BOSTON - In any major city in the U.S., it's almost inevitable that kids will be exposed to violence.
While violent crime has gone down 7 percent in Boston, the death toll among teens has doubled.
With that in mind, the Boston Police Department is working to change those outcomes through the department's teen academy where young people are taught conflict resolution and leadership skills.
In it's ninth year, the program is graduating one of it's biggest classes.
On Thursday night, dozens of teens are set to graduate from the academy, where they'll be turning the trauma they experience on city streets into change by taking the lessons learned at the academy back to their communities.
Jalen Martinez, 17, one of the graduates, says he just wants to make sure kids in his community feel safe doing everyday, mundane things like riding their bikes or going to school.
"I'm coming from a family of about 10 that are just cousins and uncles that live with me here in Massachusetts," said Martinez. "You've got the higher class and you have the lower class in the South End and I live kind of in the middle, between everything."
Martinez says being in the middle of everything has never been easy. While his mother and grandmother did everything they could to shield Martinez from violence, the fear of it always lingered in the back of his mind.
"I was about ten and it was my brother's close friend who had gotten stabbed to death," said Martinez. "As a little kid I was scared to walk to the bus stop thinking it could be me next and I was only nine or ten years old and last year my friend Chad got shot and killed."
For many in similar situations, the Boston Teen Academy offers support for teens aged 14 to 18 with a six-week training which includes lessons in conflict resolution, community policing and goal setting.
For Martinez, the teen academy is a step in the right direction to his dream of becoming a police officer.
"Being a police officer, it gives me a small position of power to let them know there's no reason to be scared," said Martinez.
As he graduates from the Boston Police Teen Academy, Martinez will be entering his senior year of high school, and has already set his eyes on going to UMass Amherst, Northeastern or UMass Boston.

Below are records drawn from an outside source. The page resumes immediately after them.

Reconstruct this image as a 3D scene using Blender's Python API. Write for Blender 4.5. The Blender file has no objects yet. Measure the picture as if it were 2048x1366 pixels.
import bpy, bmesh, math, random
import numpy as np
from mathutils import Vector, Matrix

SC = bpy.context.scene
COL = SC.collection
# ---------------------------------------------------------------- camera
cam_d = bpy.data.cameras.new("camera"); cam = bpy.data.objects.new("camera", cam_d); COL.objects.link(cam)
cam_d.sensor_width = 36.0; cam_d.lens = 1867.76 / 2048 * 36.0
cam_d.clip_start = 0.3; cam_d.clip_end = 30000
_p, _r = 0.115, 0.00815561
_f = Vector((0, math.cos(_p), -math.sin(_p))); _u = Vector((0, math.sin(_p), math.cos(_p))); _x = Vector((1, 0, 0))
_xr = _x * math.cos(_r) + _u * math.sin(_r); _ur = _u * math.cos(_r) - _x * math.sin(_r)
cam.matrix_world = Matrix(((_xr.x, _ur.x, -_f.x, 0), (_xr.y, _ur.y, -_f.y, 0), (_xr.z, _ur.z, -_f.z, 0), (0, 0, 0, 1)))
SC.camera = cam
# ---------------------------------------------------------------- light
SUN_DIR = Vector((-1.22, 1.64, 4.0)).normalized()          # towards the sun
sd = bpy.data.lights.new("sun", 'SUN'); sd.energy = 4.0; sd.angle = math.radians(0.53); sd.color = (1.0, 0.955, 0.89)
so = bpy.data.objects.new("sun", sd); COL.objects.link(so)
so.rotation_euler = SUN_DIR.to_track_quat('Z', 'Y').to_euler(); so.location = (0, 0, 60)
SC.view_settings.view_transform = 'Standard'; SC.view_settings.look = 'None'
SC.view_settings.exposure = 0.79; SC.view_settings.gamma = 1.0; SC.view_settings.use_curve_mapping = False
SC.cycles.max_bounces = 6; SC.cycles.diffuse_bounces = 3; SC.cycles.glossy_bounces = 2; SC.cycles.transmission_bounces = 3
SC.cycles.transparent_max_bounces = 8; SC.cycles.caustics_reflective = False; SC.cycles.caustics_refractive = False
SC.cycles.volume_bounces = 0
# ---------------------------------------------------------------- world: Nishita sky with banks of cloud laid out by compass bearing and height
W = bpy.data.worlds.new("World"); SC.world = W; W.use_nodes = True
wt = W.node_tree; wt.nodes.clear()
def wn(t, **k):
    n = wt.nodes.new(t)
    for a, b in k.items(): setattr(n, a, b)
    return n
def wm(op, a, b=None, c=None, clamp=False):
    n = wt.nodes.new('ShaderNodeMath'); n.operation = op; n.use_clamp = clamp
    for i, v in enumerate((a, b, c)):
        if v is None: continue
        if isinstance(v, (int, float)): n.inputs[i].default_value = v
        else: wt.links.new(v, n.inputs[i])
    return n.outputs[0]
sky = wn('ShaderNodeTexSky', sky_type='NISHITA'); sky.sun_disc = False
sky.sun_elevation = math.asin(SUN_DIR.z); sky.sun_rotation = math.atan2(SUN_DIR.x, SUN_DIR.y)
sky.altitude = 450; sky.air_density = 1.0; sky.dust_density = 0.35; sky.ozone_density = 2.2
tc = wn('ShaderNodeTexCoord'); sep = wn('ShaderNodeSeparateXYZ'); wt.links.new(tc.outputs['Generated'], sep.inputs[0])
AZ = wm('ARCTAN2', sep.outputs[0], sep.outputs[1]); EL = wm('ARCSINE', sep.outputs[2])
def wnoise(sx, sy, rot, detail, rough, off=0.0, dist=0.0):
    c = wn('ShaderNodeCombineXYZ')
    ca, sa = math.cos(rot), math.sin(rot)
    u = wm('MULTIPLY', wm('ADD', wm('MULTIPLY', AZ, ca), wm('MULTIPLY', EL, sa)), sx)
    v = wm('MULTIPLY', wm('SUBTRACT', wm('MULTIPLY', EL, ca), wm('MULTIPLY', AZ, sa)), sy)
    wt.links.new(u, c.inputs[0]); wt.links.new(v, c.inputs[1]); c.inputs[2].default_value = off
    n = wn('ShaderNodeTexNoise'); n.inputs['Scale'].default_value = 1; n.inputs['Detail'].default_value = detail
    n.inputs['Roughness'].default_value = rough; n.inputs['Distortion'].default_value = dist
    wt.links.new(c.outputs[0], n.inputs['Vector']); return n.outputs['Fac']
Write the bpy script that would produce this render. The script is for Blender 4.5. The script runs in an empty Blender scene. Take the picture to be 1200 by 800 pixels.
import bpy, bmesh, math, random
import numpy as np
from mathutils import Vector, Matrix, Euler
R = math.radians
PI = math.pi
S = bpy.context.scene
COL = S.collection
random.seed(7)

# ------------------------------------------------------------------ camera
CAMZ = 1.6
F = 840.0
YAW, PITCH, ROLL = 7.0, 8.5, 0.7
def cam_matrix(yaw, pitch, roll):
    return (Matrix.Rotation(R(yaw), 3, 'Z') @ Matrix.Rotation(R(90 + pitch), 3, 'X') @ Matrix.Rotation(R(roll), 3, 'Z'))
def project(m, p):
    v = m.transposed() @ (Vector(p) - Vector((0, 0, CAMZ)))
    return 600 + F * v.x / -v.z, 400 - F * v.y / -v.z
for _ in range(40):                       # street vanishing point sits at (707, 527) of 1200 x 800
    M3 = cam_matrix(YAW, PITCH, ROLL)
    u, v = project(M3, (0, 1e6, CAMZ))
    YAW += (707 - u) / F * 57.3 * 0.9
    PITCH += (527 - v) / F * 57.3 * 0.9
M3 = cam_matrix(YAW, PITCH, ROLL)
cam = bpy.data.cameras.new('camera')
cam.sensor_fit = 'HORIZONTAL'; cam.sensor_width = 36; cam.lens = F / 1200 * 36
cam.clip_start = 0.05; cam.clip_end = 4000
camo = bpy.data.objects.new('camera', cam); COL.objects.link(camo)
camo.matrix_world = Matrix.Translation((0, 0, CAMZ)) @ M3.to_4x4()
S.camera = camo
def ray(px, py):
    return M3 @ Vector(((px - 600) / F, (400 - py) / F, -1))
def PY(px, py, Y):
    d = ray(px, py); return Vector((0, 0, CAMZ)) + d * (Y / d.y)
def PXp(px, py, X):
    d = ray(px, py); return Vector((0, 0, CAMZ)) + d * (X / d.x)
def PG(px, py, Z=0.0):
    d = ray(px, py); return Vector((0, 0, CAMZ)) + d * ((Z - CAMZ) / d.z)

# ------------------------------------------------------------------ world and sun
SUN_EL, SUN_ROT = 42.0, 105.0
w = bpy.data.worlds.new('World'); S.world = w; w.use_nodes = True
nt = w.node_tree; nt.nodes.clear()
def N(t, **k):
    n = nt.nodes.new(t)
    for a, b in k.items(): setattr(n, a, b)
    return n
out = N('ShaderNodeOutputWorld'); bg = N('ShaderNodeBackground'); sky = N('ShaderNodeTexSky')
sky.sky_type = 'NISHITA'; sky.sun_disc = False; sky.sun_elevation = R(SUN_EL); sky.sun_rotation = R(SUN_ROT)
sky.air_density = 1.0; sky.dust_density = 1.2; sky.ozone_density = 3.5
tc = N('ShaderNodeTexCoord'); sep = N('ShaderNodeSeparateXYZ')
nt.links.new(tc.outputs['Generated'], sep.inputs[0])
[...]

Maya Nunes, of Dorchester, has also spent the last six weeks at the teen academy. Nunes told Boston 25 News one of her long-term goals is to eventually become Boston's first female Cape Verdean police commissioner.
"There's a lot of gang activity and all the youth follow the men who are in the gangs and see them as the best examples of who they want to be," said Nunes. "It's very difficult, last summer one of my friends died. Three boys in my neighborhood died and one recently died this year as well due to gang violence."
Nunes first learned about the teen academy from her mom and immediately applied to be a part of it. As excited as she is about the program, she says she hasn't told the people in her neighborhood.
"It makes me feel disappointed that I'm really scared because I don't know who to talk to, who to trust because those who I thought were my friends when I was younger are no longer my friends and they're the ones who could actually put me in danger."
Over the course of the training, Nunes says she's built relationships with others just like her.
"It gave me empowerment as a woman," said Nunes. "If I'm able to show these men in the academy that I have the potential to be something greater than they are, that I have the potential to do the same thing when I go out in the real world."
Nunes is currently a rising freshman at Bridgewater State University who has big plans for the future.
"Move up in the ranks and hopefully [I'll be] the first female Cape Verdean commissioner in the city of Boston," said Nunes.